The advertising market
is showing preliminary signs of life, Jordan Rohan told Global OMMA New York attendees during his opening remarks on Tuesday. The founder and managing partner at Clearmeadow Partners, a digital media
advisory firm that helps companies raise money, says the request for proposal activity for clients working with major agencies has picked up, but the industry won't know until January if the pick up
is seasonal, cyclical, or secular. The market is trying to stabilize from being over-leveraged.
Rohan took the podium with warnings and insights for media agencies on social media and mobile
markets. The organizational structure of traditional media agencies remain "ugly" as they struggle to get through a "crappy" economy. He says the good news is that the equity markets have rebounded
sharply since the March lows. Credit markets are easing, retail sales are improving, housing appears to have bottomed, and the pace of job losses slowing.
In the first half of the year, U.S. ad
media budgets fell $10 billion, Rohan says, citing Nielsen. Agencies with ideas continue to absorb costs. Today, agencies are billing out at about $100 per hour. Overhead is billed at 110%, but
falling below 100% in some cases. Rohan says there's still no reward for work efficiencies, economies of scale, or "skin in the game."

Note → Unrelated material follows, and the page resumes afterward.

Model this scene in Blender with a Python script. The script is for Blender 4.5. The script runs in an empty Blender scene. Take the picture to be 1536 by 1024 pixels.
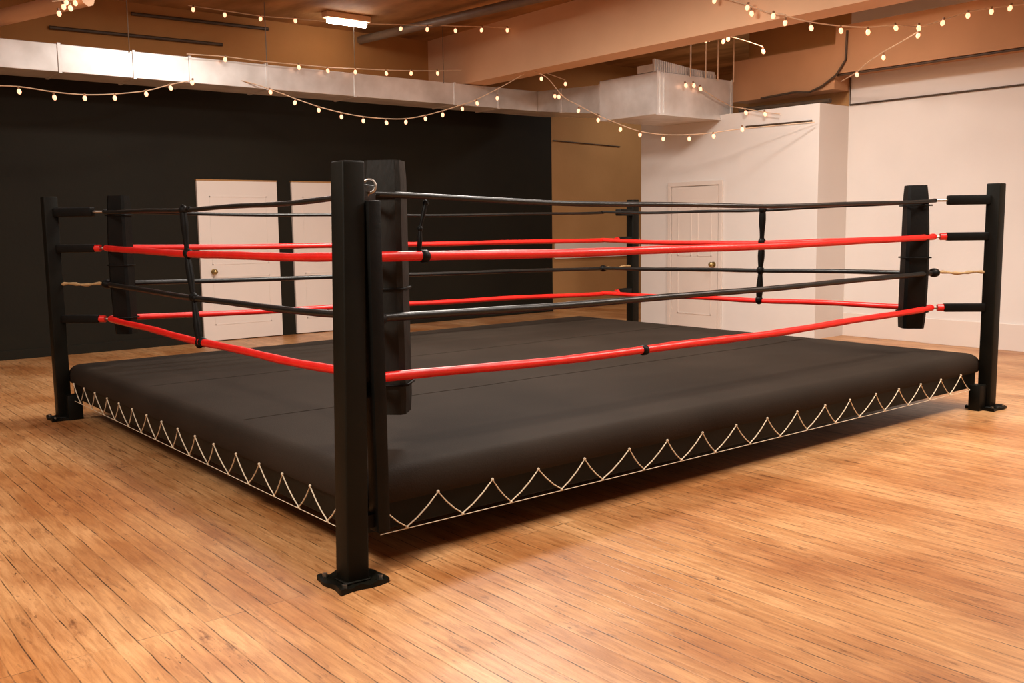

Rohan likened Central Park in Manhattan to social media. He
says not many people make money in the park. There's a lot of green space with a few vendors selling food and drinks sprinkled throughout, but for the most part, people don't stroll the park to spend
money. They spend time in the park to socialize and interact with others or people-watch, and the real estate around Central Park is worth an awful lot. Similar to Central Park, not many businesses
make money from campaigns in social media, but they should pay attention to the real estate prices.
Once money gets sunk into social, the funds don't come back. "We will eventually figure out
how to harvest all this, but it's difficult to make money in Central Park," Rohan says.
Agencies also need to address the mobile market rather than hide their heads in the sand, hoping the
medium goes away. Today, 43% of iPhone and iTouch users access the net via mobile. It's already true in many developing nations. Rohan told agency reps and marketers to think long and hard about
adding a mobile strategy if they haven't already. He warned that just because a business like search has done well on the Internet doesn't mean it will do well on mobile, simply because of the form
factor of the phone and the increased complexity of the medium.
Communicating sight, sound and motion on a small device, such as a mobile phone, is more difficult and results in less impact. The
only marketers that will thrive in the mobile environment are those offering coupons that will drive people into stores, Rohan predicts. Social networking on mobile will be even more challenging,
combining both social and mobile distractions from the established digital marketing ecosystem, he says.
A confluence of events created the current state of declining agency profits. Digital,
social mobile disaggregation will only help to accelerate the trend because it increases the complexity of reaching consumers. Over time, agencies will need to act less like a steward of the brand and
more like an intermediary to all brands.